I generally do not use Sergei Lavrov's definitions as a rule. I'm asking about your definition. You called it ethnic cleansing. If you and Mr Lavrov go round exaggerating, that's your business. To me, it seems hysterical. Don't backtrack by saying the definition is vague. Narva was not ethnically cleansed. It makes you seem silly to say so.

Who are the stateless? I know plenty of Russian-speakers who are Estonian citizens. But who are the stateless? What language do they speak?

Estonia had a population of 1 340 602 as recorded in January 2008. Population has declined by 200 000 since 1990 and population growth is currently stagnant (perhaps the solution would have been to grant citizenship to more people). The Russian minority was 26% in 2006. The number of stateless consists of 116 237 people. That is a very large minority, and, as you know, these are predominantly Russian-speakers. So, being Russian-speaking and stateless are not the same thing, but being stateless and Russian-speaking pretty much is! It ain't that complicated.

Nice article. Narva seems to be getting on quite nicely (having been rebuilt by its people), but it is a concern that 35 000 out of 66 000 were not welcomed into the Estonian State. The politicians of Estonia created a big problem that divided the country, rendered all their talk about democratic values and principles meaningless and sent a big signal to many European countries that Estonia is a country which tolerates discriminatory legislation (when the EU is constantly passing legislation to reduce discrimination). That's an Estonian problem of course.

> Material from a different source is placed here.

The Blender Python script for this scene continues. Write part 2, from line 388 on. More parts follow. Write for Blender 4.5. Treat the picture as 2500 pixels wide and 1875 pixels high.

Look, Giustino, I'm not a lonely voice. Monitoring reports and committee reports which study Estonia's compliance on international conventions constantly come back to this issue of the stateless. If the government's committees can see it as a problem, and international bodies can, why can't you? Why can't Edward?

The policies that led to the creation of the stateless were wickedly narrow-minded, and the continued existence of the stateless (13 400 in Narva!), fuels resentments and creates a real practical problem.

There were choices. Lithiuania made the right one, Estonia was led astray by its politicians.